Stringers were once the freelance photographers on whom the newspapers depended for the exclusive pictures to sell the newsprint. In the modern era they sell video footage to TV stations. Marc Guggenheim and Justin Greenwood introduce us to the impulsive Nick and the more considered Paul’s different characters via their bantering as they follow a police chase that erupts into a gun battle, endangering their lives for $2500. At the shootout Nick spots a USB stick lying on the ground and takes it with him. With such little moments do even bigger troubles begin.

Guggenheim has plenty of TV experience, ensuring his action-driven plots have a visual intensity, and Greenwood can pace his pages to ensure a kinetic energy, so they’re a good combination for the unfolding nightmare of Nick and Paul’s life. After a transparent shakedown by supposed LA police detectives Nick becomes convinced that the USB stick is their ticket to the big time, while Paul is more concerned it’s going to see them killed.
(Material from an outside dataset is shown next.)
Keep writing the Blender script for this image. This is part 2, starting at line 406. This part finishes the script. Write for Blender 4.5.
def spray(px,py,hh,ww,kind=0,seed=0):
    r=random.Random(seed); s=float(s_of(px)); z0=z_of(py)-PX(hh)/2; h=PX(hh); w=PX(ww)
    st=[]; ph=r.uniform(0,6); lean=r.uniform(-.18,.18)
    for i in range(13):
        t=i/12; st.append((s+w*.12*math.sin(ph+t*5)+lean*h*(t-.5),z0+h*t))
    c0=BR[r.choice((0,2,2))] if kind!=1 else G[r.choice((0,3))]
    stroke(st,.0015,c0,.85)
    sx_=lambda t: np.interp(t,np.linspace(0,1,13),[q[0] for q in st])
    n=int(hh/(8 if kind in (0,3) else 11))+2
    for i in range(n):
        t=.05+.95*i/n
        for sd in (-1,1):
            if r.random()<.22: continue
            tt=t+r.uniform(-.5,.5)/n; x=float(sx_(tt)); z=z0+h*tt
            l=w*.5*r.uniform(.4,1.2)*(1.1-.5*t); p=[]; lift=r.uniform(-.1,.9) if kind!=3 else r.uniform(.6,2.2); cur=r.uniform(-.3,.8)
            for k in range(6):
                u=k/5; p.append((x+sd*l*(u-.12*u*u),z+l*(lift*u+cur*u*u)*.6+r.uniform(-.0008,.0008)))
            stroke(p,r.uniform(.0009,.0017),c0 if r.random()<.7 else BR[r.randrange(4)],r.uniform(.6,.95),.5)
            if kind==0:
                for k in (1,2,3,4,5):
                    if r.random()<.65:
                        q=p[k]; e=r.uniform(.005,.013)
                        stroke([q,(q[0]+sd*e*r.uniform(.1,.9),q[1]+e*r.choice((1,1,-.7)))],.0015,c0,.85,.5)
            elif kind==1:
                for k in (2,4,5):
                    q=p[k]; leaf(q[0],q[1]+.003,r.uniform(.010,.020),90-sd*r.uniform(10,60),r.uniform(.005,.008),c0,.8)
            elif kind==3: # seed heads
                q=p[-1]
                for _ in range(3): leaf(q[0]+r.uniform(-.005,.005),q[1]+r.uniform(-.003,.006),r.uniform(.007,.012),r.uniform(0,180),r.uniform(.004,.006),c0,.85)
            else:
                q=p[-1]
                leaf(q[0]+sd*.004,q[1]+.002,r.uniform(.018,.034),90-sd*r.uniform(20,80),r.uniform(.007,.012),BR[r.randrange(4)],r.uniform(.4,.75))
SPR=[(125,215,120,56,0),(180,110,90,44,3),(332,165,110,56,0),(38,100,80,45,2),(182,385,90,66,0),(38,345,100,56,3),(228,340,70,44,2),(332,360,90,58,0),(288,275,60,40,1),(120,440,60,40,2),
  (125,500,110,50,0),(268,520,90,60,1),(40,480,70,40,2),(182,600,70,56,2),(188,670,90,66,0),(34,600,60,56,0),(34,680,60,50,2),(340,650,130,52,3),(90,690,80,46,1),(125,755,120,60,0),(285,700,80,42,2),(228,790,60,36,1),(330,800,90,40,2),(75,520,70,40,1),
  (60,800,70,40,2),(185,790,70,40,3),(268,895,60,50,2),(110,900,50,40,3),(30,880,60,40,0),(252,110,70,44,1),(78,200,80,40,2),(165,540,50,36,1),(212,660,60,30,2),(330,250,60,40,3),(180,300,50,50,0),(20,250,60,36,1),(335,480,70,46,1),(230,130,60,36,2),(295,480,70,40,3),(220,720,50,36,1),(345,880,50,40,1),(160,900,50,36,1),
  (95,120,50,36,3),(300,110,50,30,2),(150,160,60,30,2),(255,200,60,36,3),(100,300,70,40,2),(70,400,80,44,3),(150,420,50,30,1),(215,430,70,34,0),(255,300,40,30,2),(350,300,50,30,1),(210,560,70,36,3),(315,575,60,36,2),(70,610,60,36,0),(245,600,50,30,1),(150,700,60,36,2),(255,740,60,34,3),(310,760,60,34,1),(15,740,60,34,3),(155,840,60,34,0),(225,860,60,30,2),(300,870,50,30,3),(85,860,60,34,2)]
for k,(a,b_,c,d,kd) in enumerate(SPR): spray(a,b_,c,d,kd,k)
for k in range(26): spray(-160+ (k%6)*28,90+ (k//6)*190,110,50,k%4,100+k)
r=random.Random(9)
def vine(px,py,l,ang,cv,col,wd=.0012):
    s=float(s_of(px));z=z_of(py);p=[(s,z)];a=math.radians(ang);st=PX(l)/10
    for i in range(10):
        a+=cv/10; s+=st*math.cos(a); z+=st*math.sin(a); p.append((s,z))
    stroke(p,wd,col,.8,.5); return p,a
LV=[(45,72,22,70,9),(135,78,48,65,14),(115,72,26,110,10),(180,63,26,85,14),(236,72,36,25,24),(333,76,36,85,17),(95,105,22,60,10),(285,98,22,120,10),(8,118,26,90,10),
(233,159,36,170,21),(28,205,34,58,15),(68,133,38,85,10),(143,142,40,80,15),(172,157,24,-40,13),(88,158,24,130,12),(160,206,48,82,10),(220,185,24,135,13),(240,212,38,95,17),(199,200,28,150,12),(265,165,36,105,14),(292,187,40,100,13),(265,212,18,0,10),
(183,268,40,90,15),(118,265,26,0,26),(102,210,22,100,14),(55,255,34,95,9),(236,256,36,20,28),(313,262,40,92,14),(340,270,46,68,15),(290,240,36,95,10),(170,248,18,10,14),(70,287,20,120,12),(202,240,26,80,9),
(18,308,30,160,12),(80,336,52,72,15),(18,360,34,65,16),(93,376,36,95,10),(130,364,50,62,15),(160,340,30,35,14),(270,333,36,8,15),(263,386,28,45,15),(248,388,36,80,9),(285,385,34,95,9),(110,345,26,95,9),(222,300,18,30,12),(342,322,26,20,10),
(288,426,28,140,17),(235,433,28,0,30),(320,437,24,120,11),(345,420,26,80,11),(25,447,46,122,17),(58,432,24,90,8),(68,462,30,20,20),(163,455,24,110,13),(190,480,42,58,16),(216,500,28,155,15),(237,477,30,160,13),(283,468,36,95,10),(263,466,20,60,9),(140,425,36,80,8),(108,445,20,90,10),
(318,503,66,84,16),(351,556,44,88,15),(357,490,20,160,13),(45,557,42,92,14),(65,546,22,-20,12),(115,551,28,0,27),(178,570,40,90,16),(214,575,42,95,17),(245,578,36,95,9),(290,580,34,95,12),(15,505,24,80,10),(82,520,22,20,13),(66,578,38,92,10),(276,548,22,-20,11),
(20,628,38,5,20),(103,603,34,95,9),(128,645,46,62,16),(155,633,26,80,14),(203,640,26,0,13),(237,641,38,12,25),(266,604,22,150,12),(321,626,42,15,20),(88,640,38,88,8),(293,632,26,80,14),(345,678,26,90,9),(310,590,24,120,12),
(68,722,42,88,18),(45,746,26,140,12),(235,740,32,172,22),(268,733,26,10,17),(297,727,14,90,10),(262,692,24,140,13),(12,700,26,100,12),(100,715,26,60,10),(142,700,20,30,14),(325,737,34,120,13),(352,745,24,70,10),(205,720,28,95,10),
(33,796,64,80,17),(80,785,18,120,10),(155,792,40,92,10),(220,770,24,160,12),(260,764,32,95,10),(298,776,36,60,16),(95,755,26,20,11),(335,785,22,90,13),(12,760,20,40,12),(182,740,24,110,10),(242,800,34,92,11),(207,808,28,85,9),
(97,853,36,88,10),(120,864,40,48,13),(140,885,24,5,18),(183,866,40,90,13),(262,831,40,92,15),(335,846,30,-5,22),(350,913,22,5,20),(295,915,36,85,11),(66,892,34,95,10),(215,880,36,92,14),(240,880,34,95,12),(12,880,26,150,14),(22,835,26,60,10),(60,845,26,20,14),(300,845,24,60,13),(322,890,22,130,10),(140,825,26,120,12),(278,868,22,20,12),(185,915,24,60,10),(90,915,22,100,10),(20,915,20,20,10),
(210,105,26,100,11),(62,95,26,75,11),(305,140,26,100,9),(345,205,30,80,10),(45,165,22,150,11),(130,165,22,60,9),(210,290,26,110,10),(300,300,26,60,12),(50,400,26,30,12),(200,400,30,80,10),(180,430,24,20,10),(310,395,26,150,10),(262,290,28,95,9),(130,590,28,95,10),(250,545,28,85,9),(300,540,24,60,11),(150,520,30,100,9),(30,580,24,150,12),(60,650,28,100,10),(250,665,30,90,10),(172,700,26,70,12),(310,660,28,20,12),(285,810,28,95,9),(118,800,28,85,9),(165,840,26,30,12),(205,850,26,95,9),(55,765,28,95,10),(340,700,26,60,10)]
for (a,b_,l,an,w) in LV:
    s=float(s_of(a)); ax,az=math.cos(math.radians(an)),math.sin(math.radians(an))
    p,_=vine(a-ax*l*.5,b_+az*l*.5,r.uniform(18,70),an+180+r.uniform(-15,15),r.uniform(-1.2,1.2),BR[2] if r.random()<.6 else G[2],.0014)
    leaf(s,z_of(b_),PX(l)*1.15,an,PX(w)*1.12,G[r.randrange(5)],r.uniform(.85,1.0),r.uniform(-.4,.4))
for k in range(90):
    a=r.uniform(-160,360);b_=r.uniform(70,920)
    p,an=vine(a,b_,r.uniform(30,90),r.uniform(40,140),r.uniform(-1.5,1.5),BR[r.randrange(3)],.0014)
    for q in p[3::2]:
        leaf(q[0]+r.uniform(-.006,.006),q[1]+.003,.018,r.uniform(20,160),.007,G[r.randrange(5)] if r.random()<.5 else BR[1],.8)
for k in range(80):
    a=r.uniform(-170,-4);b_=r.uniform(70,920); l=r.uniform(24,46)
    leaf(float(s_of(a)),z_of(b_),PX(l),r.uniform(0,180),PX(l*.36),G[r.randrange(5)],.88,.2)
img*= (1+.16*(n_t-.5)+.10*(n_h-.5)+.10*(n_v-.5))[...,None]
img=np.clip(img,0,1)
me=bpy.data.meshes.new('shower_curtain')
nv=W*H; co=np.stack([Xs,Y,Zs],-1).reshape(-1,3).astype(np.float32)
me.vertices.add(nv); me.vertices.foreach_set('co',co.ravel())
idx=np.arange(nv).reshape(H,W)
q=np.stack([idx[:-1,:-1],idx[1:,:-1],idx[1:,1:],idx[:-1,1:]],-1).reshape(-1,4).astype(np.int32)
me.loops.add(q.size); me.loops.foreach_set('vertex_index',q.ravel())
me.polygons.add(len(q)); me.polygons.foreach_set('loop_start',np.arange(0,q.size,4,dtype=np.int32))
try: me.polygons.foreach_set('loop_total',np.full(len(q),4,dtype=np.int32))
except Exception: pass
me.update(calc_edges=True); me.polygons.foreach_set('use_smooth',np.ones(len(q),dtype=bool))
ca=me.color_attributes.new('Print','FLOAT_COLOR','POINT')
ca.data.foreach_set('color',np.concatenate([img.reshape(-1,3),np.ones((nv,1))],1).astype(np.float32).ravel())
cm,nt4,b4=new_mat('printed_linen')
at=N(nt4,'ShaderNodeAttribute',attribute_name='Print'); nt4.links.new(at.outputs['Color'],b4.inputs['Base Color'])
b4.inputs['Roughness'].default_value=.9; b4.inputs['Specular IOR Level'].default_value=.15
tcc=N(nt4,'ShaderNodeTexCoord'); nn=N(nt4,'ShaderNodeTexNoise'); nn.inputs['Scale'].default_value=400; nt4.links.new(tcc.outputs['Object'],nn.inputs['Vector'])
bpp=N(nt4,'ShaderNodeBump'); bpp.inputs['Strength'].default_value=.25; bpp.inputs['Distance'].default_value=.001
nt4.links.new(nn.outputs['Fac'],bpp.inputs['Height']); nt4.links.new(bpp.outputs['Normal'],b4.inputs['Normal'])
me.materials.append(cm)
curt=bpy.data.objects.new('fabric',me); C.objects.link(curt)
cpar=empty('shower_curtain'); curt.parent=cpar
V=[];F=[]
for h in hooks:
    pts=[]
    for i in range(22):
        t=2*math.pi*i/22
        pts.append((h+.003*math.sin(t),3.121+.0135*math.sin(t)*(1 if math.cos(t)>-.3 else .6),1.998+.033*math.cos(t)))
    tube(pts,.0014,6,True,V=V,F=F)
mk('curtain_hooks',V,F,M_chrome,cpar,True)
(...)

Greenwood deals in cartoon realism, which defines people well, their body language playing into their personalities, and he also has enough affinity for the car chases to convince with them. However, there’s a subtlety to Greenwood’s art, and small items that he draws attention to in a subtle way have a later relevance.

The viable set-up plays out as planned, although suffers from Guggenheim’s inability to cut a good line for the sake of making the overall plot more believable. It’s a TV writer’s script where everyone always has a smart answer in double time, and that’s accentuated by all sound effects being descriptive labels instead of the usual attempts at sound. It’s smug. While getting from A to Z is professionally handled, it’s with very few surprises, and that predictability makes for an okay read, but not a book to put on the shelf for re-reading.